§ **Aim of the task**
Return all lines where the word "scene" can be found.

START Material

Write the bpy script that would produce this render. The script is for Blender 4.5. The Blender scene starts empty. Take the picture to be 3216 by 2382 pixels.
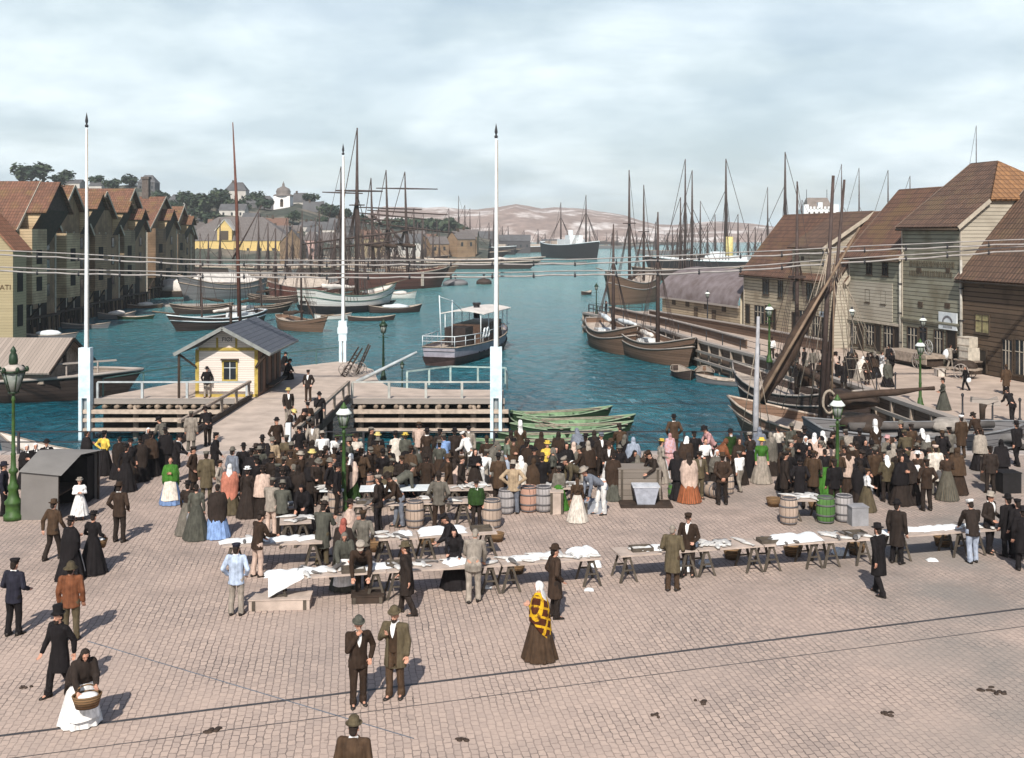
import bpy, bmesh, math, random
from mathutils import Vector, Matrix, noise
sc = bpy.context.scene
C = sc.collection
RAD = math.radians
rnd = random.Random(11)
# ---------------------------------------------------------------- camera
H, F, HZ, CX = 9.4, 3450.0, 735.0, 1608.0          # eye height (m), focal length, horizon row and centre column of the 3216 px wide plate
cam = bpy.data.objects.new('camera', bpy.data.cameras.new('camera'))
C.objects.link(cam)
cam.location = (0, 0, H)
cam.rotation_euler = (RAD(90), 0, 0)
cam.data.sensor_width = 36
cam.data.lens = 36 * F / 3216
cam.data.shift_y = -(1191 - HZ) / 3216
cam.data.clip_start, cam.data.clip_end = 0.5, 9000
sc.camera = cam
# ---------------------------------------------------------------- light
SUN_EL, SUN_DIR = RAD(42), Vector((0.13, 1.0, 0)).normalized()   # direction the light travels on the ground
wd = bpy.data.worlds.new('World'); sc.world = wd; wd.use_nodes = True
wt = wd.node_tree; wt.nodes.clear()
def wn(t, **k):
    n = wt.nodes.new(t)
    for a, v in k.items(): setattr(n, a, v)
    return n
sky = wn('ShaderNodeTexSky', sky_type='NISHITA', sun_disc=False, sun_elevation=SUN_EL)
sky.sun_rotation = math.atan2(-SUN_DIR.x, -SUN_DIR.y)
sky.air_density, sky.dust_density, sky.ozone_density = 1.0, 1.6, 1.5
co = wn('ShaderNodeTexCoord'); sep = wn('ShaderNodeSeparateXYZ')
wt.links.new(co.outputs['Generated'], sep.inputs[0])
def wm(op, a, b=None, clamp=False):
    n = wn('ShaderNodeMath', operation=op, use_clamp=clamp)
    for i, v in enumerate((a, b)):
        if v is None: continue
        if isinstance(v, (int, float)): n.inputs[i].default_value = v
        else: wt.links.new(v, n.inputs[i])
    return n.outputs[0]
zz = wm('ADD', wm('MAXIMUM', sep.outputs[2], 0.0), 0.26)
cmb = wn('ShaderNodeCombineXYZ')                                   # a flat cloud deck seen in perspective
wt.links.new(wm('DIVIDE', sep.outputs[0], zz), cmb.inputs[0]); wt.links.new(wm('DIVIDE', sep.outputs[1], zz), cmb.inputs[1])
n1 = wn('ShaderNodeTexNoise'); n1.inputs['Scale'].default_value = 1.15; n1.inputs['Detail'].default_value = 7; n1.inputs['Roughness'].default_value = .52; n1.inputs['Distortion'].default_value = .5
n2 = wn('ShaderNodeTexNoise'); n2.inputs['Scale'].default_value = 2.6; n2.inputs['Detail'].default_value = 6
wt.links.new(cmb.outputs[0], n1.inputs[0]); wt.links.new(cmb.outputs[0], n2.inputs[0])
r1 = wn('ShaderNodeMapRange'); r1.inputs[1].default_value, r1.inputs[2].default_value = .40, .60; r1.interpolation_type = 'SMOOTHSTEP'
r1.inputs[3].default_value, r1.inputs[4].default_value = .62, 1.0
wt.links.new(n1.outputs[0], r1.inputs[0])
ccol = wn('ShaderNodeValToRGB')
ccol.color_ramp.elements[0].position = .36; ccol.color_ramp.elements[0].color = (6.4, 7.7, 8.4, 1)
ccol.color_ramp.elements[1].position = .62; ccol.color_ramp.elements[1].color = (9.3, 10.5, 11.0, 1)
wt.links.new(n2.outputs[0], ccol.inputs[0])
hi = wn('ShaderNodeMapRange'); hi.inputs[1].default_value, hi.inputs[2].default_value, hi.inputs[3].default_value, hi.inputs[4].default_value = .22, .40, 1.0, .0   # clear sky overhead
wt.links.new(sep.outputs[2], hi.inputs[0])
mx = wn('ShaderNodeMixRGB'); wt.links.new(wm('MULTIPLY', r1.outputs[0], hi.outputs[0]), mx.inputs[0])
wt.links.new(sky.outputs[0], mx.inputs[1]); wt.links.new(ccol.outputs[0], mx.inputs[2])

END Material

§ **Solution for this exercise**
Write the bpy script that would produce this render. The script is for Blender 4.5. The Blender scene starts empty. Take the picture to be 3216 by 2382 pixels.
sc = bpy.context.scene